The Internal Revenue Service (IRS) announced a one-year postponement of new cryptocurrency tax reporting requirements, moving the implementation date to January 1, 2026. The delay gives crypto brokers additional time to adapt their systems to meet updated regulations.
The rules, finalized in July, focus on how investors should track and report the cost basis of cryptocurrencies held in brokerage accounts. Under these regulations, if investors don't specify their preferred accounting method, they must use the First-In, First-Out (FIFO) approach - where the earliest purchased assets are considered sold first.
Tax experts welcomed the delay, noting that many centralized finance (CeFi) brokers currently lack the technical infrastructure to support specific identification methods that would allow investors to choose which crypto units to sell. Without these capabilities, investors would be forced to use FIFO, potentially leading to higher taxable gains in the current market conditions.
The postponement comes amid broader regulatory changes in the crypto industry. The IRS recently introduced separate rules requiring certain decentralized finance (DeFi) brokers to collect and report users' personal data and trading history starting in 2027. These requirements mainly target "trading front-end service providers" like decentralized exchanges that facilitate digital asset transactions.
The IRS estimates that between 650 and 875 DeFi brokers will need to comply with these new reporting requirements, potentially affecting up to 2.6 million taxpayers. However, the rules face legal challenges from industry groups, including the Blockchain Association and Texas Blockchain Council.

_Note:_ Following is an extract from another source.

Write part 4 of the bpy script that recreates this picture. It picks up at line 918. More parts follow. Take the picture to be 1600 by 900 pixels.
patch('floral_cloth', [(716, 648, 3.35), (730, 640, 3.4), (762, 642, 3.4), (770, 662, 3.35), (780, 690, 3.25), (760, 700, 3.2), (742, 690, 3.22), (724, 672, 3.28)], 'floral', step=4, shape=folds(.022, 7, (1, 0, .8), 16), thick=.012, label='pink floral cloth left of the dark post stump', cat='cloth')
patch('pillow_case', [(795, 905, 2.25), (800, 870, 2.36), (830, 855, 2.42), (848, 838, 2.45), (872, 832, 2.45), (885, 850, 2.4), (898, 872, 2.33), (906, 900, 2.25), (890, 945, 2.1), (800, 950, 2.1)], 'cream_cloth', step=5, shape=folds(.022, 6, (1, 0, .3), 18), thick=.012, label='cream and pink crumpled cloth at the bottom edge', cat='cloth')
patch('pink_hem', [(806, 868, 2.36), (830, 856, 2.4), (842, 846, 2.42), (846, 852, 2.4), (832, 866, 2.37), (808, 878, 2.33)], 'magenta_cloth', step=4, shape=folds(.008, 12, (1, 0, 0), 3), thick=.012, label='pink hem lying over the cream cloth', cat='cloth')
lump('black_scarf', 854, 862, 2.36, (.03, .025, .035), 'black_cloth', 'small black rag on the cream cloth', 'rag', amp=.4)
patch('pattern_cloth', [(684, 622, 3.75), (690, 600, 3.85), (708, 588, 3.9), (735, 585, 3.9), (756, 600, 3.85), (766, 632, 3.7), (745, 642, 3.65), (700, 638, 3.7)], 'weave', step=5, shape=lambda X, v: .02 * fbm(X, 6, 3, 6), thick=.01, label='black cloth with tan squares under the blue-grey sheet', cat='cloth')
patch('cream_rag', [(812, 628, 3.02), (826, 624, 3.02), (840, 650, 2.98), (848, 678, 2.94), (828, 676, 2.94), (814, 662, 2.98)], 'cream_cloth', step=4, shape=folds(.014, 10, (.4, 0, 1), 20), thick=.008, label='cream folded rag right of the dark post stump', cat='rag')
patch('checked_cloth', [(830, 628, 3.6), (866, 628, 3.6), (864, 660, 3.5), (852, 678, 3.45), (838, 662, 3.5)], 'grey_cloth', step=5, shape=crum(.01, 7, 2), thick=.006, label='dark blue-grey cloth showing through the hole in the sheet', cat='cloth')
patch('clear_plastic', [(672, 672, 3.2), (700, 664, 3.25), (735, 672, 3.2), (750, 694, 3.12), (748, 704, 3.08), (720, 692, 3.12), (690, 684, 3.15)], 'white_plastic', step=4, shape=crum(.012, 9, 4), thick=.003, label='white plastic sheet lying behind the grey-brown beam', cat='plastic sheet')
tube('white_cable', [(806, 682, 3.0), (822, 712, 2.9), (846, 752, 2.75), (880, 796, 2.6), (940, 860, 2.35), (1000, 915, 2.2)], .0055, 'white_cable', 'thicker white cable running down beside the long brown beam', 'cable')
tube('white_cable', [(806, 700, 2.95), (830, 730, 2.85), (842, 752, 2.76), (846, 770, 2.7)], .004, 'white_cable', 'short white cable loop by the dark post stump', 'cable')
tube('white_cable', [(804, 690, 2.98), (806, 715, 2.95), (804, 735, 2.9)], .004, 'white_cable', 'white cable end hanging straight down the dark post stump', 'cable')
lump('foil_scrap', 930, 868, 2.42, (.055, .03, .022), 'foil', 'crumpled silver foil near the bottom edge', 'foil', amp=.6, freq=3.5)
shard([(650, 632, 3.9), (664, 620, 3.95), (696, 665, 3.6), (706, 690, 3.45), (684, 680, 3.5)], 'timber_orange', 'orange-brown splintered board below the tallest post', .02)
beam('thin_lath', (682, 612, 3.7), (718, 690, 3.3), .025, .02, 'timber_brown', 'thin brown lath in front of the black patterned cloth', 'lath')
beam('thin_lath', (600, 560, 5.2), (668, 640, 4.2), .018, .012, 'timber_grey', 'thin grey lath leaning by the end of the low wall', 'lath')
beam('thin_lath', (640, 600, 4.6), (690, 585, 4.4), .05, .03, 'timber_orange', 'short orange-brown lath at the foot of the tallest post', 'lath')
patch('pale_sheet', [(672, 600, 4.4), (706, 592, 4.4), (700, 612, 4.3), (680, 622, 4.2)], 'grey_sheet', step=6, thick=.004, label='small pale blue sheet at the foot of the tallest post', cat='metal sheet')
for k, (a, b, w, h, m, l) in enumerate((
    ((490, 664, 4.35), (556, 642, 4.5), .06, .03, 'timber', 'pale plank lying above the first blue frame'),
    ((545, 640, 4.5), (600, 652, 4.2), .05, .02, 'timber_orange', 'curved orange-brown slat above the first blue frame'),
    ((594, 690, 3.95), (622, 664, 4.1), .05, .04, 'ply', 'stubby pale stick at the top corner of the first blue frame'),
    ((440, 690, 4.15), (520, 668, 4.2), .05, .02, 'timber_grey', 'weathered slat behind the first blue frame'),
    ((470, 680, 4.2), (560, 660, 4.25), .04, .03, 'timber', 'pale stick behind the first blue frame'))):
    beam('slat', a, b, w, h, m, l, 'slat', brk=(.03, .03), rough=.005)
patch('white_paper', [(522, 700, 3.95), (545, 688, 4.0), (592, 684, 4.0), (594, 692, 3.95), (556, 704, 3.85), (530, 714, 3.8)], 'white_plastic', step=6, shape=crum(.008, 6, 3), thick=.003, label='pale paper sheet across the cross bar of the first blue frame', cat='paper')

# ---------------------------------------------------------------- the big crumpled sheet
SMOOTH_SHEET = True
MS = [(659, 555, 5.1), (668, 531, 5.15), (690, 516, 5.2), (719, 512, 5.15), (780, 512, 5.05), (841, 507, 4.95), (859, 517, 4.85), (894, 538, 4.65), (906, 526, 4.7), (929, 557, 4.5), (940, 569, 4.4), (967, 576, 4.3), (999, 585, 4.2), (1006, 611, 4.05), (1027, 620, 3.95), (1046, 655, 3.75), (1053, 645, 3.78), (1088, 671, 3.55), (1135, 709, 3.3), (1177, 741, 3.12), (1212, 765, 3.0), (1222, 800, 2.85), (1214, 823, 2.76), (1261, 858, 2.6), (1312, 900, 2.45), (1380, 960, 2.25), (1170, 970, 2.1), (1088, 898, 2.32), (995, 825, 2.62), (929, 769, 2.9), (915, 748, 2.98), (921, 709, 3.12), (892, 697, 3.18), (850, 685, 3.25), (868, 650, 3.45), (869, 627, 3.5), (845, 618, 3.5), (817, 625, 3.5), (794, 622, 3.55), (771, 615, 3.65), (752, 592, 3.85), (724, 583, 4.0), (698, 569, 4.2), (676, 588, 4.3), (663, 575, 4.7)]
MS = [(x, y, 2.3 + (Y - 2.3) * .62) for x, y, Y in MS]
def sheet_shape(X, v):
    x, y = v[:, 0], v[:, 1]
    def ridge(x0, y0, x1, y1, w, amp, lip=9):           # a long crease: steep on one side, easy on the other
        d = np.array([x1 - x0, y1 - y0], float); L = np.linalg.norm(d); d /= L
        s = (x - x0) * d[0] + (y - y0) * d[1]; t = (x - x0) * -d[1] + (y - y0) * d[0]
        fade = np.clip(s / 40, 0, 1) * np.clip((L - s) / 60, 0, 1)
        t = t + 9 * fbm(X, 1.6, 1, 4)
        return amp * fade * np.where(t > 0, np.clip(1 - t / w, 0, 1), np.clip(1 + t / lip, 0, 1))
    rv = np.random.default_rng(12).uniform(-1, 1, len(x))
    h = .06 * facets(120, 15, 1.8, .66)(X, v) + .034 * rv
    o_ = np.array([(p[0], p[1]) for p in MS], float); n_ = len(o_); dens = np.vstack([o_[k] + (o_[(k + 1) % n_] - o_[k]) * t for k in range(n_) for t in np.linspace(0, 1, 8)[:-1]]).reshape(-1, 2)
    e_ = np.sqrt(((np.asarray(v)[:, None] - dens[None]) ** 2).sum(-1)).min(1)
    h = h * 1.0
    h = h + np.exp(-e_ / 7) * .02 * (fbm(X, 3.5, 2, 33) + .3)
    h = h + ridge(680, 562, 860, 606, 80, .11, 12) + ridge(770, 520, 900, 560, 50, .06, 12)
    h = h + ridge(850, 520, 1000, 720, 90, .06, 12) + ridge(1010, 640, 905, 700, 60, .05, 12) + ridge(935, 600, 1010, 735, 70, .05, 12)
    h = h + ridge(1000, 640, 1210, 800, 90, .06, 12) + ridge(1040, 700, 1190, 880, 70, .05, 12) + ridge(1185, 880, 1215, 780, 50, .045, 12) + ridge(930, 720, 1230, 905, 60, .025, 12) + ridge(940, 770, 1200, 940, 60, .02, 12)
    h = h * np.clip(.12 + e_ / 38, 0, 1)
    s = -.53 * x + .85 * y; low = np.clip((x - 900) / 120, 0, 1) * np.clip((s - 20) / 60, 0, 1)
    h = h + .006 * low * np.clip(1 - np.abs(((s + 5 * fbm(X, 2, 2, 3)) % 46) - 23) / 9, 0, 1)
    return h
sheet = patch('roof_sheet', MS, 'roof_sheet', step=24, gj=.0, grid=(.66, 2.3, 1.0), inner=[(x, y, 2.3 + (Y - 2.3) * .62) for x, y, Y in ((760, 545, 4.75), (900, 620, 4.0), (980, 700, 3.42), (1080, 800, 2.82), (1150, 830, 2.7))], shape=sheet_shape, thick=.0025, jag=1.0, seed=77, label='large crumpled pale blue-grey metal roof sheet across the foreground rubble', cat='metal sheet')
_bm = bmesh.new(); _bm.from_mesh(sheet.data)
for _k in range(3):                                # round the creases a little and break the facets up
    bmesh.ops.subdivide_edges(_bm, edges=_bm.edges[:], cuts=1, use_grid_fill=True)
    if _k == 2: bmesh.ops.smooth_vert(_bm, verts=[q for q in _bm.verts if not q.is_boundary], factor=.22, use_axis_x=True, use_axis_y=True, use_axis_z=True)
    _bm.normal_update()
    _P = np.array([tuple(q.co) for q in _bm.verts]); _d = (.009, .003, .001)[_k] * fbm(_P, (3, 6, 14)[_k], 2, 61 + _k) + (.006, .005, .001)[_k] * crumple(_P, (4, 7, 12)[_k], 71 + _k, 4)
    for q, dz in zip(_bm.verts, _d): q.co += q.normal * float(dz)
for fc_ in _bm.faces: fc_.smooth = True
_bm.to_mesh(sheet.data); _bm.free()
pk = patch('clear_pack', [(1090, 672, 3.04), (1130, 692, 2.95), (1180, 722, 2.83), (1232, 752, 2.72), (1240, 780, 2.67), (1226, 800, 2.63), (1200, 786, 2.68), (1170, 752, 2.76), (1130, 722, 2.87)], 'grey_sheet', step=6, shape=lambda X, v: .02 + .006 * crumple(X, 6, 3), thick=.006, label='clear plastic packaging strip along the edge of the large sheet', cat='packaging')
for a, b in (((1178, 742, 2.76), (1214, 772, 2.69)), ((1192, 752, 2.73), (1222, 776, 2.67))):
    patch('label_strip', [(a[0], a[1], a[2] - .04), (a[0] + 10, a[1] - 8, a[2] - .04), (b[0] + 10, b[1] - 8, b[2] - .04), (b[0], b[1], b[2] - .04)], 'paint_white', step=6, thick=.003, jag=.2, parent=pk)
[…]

The agency maintains that these regulations align with its traditional approach to broker oversight and are not intended to single out the DeFi sector. Under the new framework, platforms that enable cryptocurrency exchanges through smart contracts may be classified as brokers if they maintain sufficient control over transactions.
This extended timeline provides crypto platforms additional preparation time while offering temporary relief to investors concerned about unfavorable tax implications due to limited reporting options.